Credit action and headline metrics
S&P Global Ratings upgraded Kosmos Energy Ltd. (NYSE:KOS) to a B- issuer credit rating from CCC on Wednesday. The agency left unchanged an issue-level CCC rating on Kosmos’ unsecured debt, alongside a recovery rating of 6, which signals negligible recovery expectations of 0% to 10% in the event of a payment default. S&P assigned a stable outlook that reflects its view that the Dallas-based exploration and production company will produce positive free operating cash flow under the commodity-price assumptions it is using.
Recent financing steps
Since January 2026 Kosmos has completed a sequence of transactions intended to bolster its balance sheet. The company issued $350 million of 11.25% senior secured notes due 2031 through its Kosmos Energy GTA Holdings subsidiary, and used the proceeds to tender $250 million of 2027 unsecured notes and to repay $100 million of borrowings under its reserve-based lending facility. Earlier in January, Kosmos redeemed the remaining $100 million of its 7.125% senior notes due April 2026, funded by the second tranche of its Gulf of Mexico term loan. In March 2026 the company raised roughly $206 million of equity and applied those proceeds to accelerate repayment of the Gulf of Mexico term loan and reduce reserve-based lending balances.
Projections for cash flow and leverage
S&P Global Ratings now expects Kosmos to generate between $300 million and $350 million of free operating cash flow in 2026, a level the agency says will support ongoing debt reduction. The ratings firm projects funds from operations to debt will rise to 25% to 30% in 2026, up from about 1% in 2025, and anticipates debt to EBITDA falling to below 2.5x compared with 5.8x in 2025. That improvement is tied to S&P’s updated oil-price assumptions, which assume Brent will average roughly $100 per barrel for the remainder of 2026, versus the $60-per-barrel assumption in place at the start of the year.

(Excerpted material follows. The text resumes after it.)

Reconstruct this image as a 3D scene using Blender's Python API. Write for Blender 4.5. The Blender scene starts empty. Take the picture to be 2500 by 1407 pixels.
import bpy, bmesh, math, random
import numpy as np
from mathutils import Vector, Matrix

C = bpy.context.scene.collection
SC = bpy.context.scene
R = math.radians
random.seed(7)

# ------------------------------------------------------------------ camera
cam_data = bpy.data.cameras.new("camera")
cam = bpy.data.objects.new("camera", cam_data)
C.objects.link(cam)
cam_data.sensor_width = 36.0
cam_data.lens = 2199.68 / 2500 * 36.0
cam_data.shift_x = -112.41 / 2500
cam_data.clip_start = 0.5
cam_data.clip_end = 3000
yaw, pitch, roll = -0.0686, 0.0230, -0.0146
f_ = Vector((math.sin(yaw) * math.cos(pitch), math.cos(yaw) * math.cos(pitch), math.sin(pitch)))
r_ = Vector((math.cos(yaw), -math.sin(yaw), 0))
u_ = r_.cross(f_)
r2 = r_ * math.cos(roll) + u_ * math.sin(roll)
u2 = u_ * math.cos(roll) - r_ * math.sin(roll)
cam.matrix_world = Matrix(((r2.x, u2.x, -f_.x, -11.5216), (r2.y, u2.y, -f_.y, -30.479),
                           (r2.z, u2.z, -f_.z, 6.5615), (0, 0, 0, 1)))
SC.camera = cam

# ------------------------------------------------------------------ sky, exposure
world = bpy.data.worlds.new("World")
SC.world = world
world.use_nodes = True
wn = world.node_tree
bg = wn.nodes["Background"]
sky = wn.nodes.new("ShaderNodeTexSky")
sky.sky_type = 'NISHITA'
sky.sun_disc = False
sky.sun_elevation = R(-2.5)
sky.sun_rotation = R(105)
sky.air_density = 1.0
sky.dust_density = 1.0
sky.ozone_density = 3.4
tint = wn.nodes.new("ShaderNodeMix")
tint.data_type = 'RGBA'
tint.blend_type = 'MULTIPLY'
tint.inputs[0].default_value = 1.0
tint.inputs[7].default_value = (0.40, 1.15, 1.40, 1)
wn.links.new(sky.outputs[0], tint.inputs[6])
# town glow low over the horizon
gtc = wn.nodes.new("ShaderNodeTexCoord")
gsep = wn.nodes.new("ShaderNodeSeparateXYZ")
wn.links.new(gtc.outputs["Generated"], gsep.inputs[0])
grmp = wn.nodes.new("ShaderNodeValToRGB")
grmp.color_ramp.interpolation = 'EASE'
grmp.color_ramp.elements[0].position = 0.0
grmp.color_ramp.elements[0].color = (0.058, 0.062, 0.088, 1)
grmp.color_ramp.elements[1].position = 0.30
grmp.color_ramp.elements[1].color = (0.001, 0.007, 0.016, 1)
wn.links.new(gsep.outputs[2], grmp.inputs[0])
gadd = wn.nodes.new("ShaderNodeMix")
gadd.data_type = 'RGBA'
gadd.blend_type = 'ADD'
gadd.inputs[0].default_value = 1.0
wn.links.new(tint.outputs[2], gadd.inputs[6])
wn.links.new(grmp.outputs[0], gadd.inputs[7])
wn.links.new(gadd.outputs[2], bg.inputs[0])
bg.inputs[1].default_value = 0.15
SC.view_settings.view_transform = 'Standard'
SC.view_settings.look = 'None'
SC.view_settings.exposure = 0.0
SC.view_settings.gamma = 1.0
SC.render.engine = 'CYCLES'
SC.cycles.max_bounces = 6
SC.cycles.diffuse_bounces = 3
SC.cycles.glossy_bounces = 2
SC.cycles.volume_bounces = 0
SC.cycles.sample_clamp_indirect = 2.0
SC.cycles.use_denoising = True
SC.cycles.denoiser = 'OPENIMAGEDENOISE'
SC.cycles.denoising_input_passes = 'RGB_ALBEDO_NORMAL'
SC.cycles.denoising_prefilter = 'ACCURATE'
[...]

Asset sale and expected proceeds
In February 2026 Kosmos entered a definitive agreement to sell its Equatorial Guinea assets to Panoro Energy for $180 million upfront plus up to $39.5 million of contingent consideration. Based on an effective date of January 1, 2025, Kosmos expects to receive about $150 million in net proceeds, with the transaction anticipated to close around mid-year 2026. Management estimates the divestiture will remove approximately $100 million of combined capital expenditures and general and administrative spending over the two years following closing.

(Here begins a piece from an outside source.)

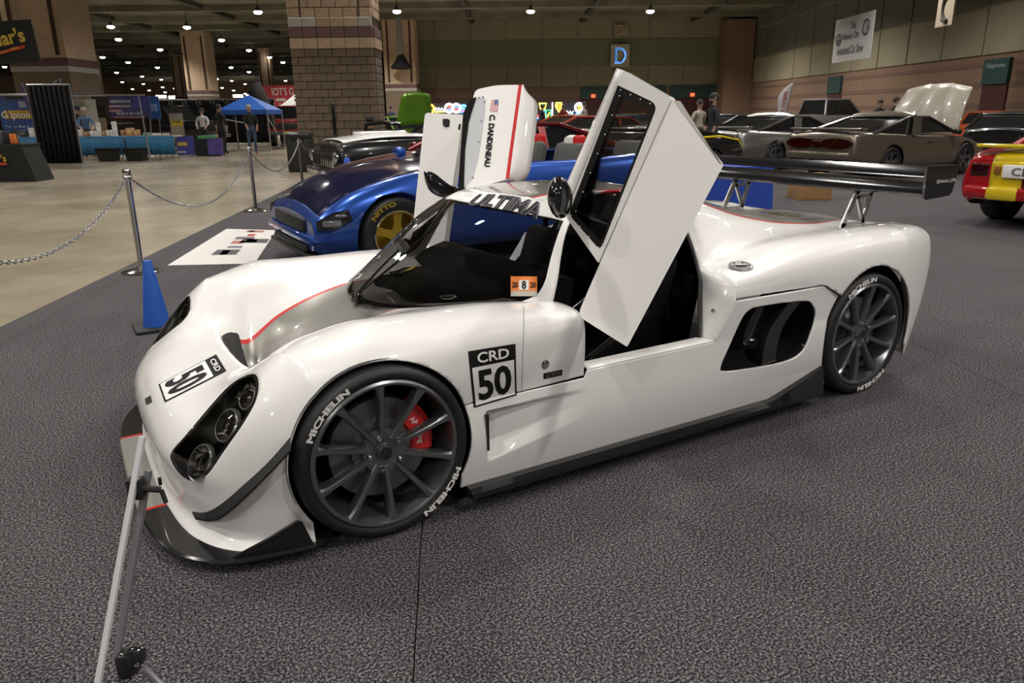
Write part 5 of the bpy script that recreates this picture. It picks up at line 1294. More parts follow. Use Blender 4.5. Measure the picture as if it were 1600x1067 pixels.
# red car with yellow stripes at the right edge
REDC = paint('bright_red_paint', (.33, .008, .01), .1, .22); YEL = paint('yellow_stripe_paint', (.62, .46, .01), 0, .25)
stV = [(-2.12, .36, .74, .58, .74, .78), (-2.05, .28, .88, .62, .84, .88), (-1.6, .22, .96, .66, .90, .95), (-1.0, .2, .97, .68, .92, .98), (-.2, .18, .94, .66, .84, .90), (.8, .18, .93, .66, .80, .86), (1.6, .2, .90, .60, .74, .80), (2.1, .26, .78, .46, .54, .56)]
wV = [(1.3, .34, .385), (-1.12, .36, .40)]
vr = coupe('coupe_car', Vector((10.9, 2.16, 0)), 0.0, 'bright red sports car with wide yellow stripes, cut by the right edge', REDC, stV, wV, (.94, .90, 1.18, -1.3, -.6, .1, .8), rim=GUN)
def stripe(y0, y1, m, nm):
    net = []
    for x, zb, w_, zs, zt, zc in stV[:6]:
        row = []
        for y in np.linspace(y0, y1, 5):
            t = abs(y)/w_; z = zc-.012*min(1, t/.36)-max(0, t-.36)/.36*((zc-.012)-(zt+.25*(zc-zt))); row.append((x, y, z+.012))
        net.append(row)
    x = stV[0][0]-.014
    pre = [[(x, y, z) for y in np.linspace(y0, y1, 5)] for z in (.42, .60, .76)]
    V, F = grid(surf(pre+net, 40, 6)); obj(nm, V, F, m, vr, thick=.006, off=1)
stripe(.16, .52, YEL, 'yellow_stripe'); stripe(-.52, -.16, YEL, 'yellow_stripe'); stripe(.02, .14, BLK, 'black_stripe')
MB().bbox((-2.13, 0, .42), (.14, 1.6, .16), .05).build('rear_bumper', REDC, vr)
for s in (-1, 1):
    MB().bbox((-2.14, s*.34, .42), (.145, .38, .165), .05).build('bumper_stripe', YEL, vr)
    MB().bbox((-2.10, s*.66, .68), (.06, .22, .16), .03).build('tail_lamp', LAMPR, vr)
pl_ = MB().bbox((-2.16, .12, .68), (.03, .52, .15), .01).build('number_plate', WHITEP, vr)
flat_text('CMS', (-2.18, .12, .68), .3, .09, mat('plate_ink', (.08, .08, .09), .5), pl_, Matrix(((0, -1, 0), (1, 0, 0), (0, 0, 1))).transposed(), off=.002)
MB().bbox((-2.16, .44, .69), (.03, .07, .09), .01).build('badge', mat('orange_badge', (.25, .10, .02), .4), vr)
MB().bbox((-2.0, 0, .96), (.26, 1.5, .045), .02).build('rear_spoiler', YEL, vr)
# black car with yellow trim lines at the wing's far end
by = coupe('coupe_car', Vector((8.9, 9.45, 0)), PI, 'black car with yellow edge lines on its tail, behind the raised door', BLK, stS, wS, (.92, .90, 1.10, -1.9, -.8, .0, .75), rim=GUN)
MB().tube([(-2.2, .1, .90), (-2.16, .55, .89), (-2.06, .80, .83), (-2.16, .80, .70), (-2.24, .70, .60)], .022, 6).build('yellow_trim', YEL, by)
MB().tube([(-1.0, .84, .90), (-1.5, .84, .915), (-2.06, .80, .83)], .022, 6).build('yellow_trim', YEL, by)
# blue cover and carton on the carpet behind the wing
bx = empty('cardboard_box', Vector((9.75, 5.95, 0)), 'brown cardboard box on the carpet under the rear wing', 'box')
MB().bbox(Vector((9.75, 5.95, .2)), (.55, .5, .40), .01, HM).build('carton', mat('cardboard', (.30, .17, .07), .8, noise=.1, nscale=6), bx); MB().box(Vector((9.75, 5.95, .402)), (.06, .5, .004), HM).build('tape', mat('tape', (.45, .34, .2), .4), bx, smooth=False)
cv = empty('covered_table', Vector((7.85, 5.75, 0)), 'table under a bright blue cloth beyond the rear wing', 'table')
V = []
for i in range(40):
    a = i*2*PI/40; cx_, cy_ = math.cos(a), math.sin(a); f = 1/max(abs(cx_), abs(cy_)); k = 1+.02*math.sin(a*11)
    for r_, z_ in ((1, .62), (1.02*k, .42), (1.05*k, .2), (1.07*k, .02)): V.append(Vector((7.85, 5.75, z_))+HM @ Vector((cx_*f*.42*r_, cy_*f*.3*r_, 0)))
F = [(i*4+j, ((i+1) % 40)*4+j, ((i+1) % 40)*4+j+1, i*4+j+1) for i in range(40) for j in range(3)]+[tuple(i*4 for i in range(40))]
obj('cloth', V, F, mat('blue_cloth', (.012, .05, .33), .55), cv, ang=50); 
for sx in (-.33, .33): MB().tube([cv.location+HM @ Vector((sx, 0, 0)), cv.location+HM @ Vector((sx, 0, .60))], .02, 6).build('leg', GUN, cv)
# ================================================================ people
def person(P, rz, label, top, legs, skin=(.36, .22, .15), hair=(.02, .016, .012), h=1.75, pose='stand', lean=0., arms=((.10, 0), (.10, 0)), cap=None, beard=False, shoes=(.02, .02, .02), hold=None):
    """one continuous skinned body; hair is a child. arms: (outward swing, forward reach) for left and right; faces -y before turning"""
    e = empty('person', P, label, 'person', rz=rz); e['local'] = 1; k = h/1.75
    V = []; R = []; Ed = []; K = []
    def v(p, r, kind, parent=None):
        V.append(Vector(p)*k); R.append(r*k); K.append(kind)
        if parent is not None: Ed.append((parent, len(V)-1))
        return len(V)-1
    hz = .95 if pose == 'stand' else .50
    L = lean
    pel = v((0, 0, hz), .135, 'l'); wst = v((0, -.06*L, hz+.18), .125, 't', pel); ch = v((0, -.22*L, hz+.38), .145, 't', wst); ns = v((0, -.32*L, hz+.53), .07, 't', ch)
    nk = v((0, -.36*L, hz+.58), .052, 's', ns); h1 = v((0, -.42*L-.015, hz+.665), .082, 's', nk); h2 = v((0, -.45*L-.01, hz+.745), .088, 's', h1); h3 = v((0, -.46*L-.002, hz+.785), .06, 's', h2)
    for s, (o, fw_) in zip((-1, 1), arms):
        sh = v((s*.175, -.28*L, hz+.47), .062, 't', ch); el = v((s*(.205+o), -.28*L-.10*fw_, hz+.20+.10*fw_), .046, 't', sh)
        wr = v((s*(.20+o*.7-.10*fw_), -.28*L-.10*fw_-.24*fw_-.02, hz-.03+.22*fw_), .033, 's', el); hd_ = v((s*(.20+o*.7-.13*fw_), -.28*L-.42*fw_-.03, hz-.11+.28*fw_), .036, 's', wr)
        for q in range(3): v((s*(.19+o*.7-.15*fw_)+.022*(q-1), -.28*L-.47*fw_-.035, hz-.19+.34*fw_), .012, 's', hd_)
        v((s*(.16+o*.7-.13*fw_), -.28*L-.45*fw_-.06, hz-.14+.31*fw_), .013, 's', hd_)
    for s in (-1, 1):
        hp = v((s*.095, 0, hz-.05), .10, 'l', pel)
        if pose == 'stand':
            kn = v((s*.11, -.02, .50), .068, 'l', hp); an = v((s*.115, .02, .10), .045, 'l', kn); v((s*.13, -.13, .035), .038, 'b', an)
        else:
            kn = v((s*.14, -.42, .50), .07, 'l', hp); an = v((s*.14, -.44, .10), .045, 'l', kn); v((s*.15, -.58, .035), .038, 'b', an)
    me = bpy.data.meshes.new('person_body'); me.from_pydata([tuple(p) for p in V], Ed, []); o = bpy.data.objects.new('tmp', me); COL.objects.link(o)
    sk = o.modifiers.new('skin', 'SKIN'); sk.use_smooth_shade = True
    for i, d in enumerate(me.skin_vertices[0].data): d.radius = (R[i], R[i]*(.78 if K[i] == 't' and i in (wst, ch) else 1)); d.use_root = (i == pel)
    sb = o.modifiers.new('sub', 'SUBSURF'); sb.levels = 2; sb.render_levels = 2
    bpy.context.view_layer.update()
    m2 = bpy.data.meshes.new_from_object(o.evaluated_get(bpy.context.evaluated_depsgraph_get())); bpy.data.objects.remove(o); bpy.data.meshes.remove(me)
    cols = {'s': skin, 't': top, 'l': legs, 'b': shoes}; order = ['s', 't', 'l', 'b']; m2.materials.clear()
    for q in order: m2.materials.append(cloth_mat(cols[q], .5 if q == 's' else .8))
    for f in m2.polygons:
        c = f.center; best = None
        for a, b in Ed:
            pa, pb = V[a], V[b]; ab = pb-pa; t = max(0, min(1, (c-pa).dot(ab)/(ab.length_squared+1e-9))); d = (c-(pa+ab*t)).length-(R[a]*(1-t)+R[b]*t)
            if best is None or d < best[0]: best = (d, K[b] if t > .5 or K[a] == 's' else K[a])
        f.material_index = order.index(best[1]); f.use_smooth = True
    ob = bpy.data.objects.new('body', m2); COL.objects.link(ob); ob.parent = e
    hc = V[h2]; 
    if hair is not None:
        hv_ = []
        n = 14
        for i in range(8):
            a = i/7*(PI*.58); rr = .104*k*math.sin(a) if i else .001
            for j in range(n):
                b = j*2*PI/n; drop = .03*k*max(0, math.sin(b)) if i > 5 else 0
                hv_.append(hc+Vector((rr*math.cos(b), rr*1.08*math.sin(b)+.012, .104*k*math.cos(a)+.005-drop)))
        obj('hair', hv_, [(i*n+j, i*n+(j+1) % n, (i+1)*n+(j+1) % n, (i+1)*n+j) for i in range(7) for j in range(n)], cloth_mat(hair, .7), e)
    if cap is not None:
        MB().lathe([(.108*k, .0), (.108*k, .05*k), (.08*k, .10*k), (.001, .12*k)], hc+Vector((0, .0, .015*k)), 16).build('cap', cloth_mat(cap, .7), e); MB().bbox(hc+Vector((0, -.13*k, .03*k)), (.15*k, .12*k, .015), .006).build('cap_peak', cloth_mat(cap, .7), e)
    # face: nose, eyes, mouth, ears
    fy = hc.y-.088*k; DK = cloth_mat((.03, .02, .02), .5)
    MB().lathe([(.016*k, -.03*k), (.010*k, 0), (.003, .025*k)], Vector((0, fy-.004, hc.z-.03*k)), 8).build('nose', cloth_mat(skin, .5), e)
    for s in (-1, 1):
        MB().lathe([(.012*k, -.006), (.012*k, .0), (.001, .006)], Vector((s*.033*k, fy+.008, hc.z-.005*k)), 8, 'y').build('eye', DK, e)
        MB().bbox(Vector((s*.095*k, hc.y, hc.z-.02*k)), (.02, .04, .06), .008).build('ear', cloth_mat(skin, .5), e)
    MB().bbox(Vector((0, fy+.006, hc.z-.075*k)), (.05*k, .012, .010), .003).build('mouth', cloth_mat((.25, .1, .08), .5), e)
    if beard: MB().bbox(Vector((0, fy+.025, hc.z-.095*k)), (.12*k, .07*k, .07*k), .025).build('beard', cloth_mat((.015, .012, .01), .8), e)
    if hold: hold(e, k, hz)
    return e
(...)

Production and operations outlook
Kosmos reported average daily production of about 75,000 barrels of oil equivalent per day in the first quarter of 2026, the company’s highest quarterly output in its history and roughly 25% above the year-earlier period. S&P Global Ratings projects full-year 2026 net production of 70,000 to 78,000 boe/d. The agency attributes that range to three additional Jubilee development wells expected to come online by mid-2026, continued ramp-up of the Greater Tortue Ahmeyim project, and stable production in the Gulf of Mexico. Kosmos is also targeting at least a 20% reduction in operating costs in 2026.
Context and implications
The ratings action reflects a combination of improved commodity assumptions and company-specific measures to lower leverage and bolster liquidity. The upgraded issuer rating and the unchanged issue-level assessment together underline S&P’s view that, while the company’s market-value recovery prospects on unsecured debt remain limited, near-term cash flows and reduced debt loads support a more favorable issuer-level credit standing under current assumptions.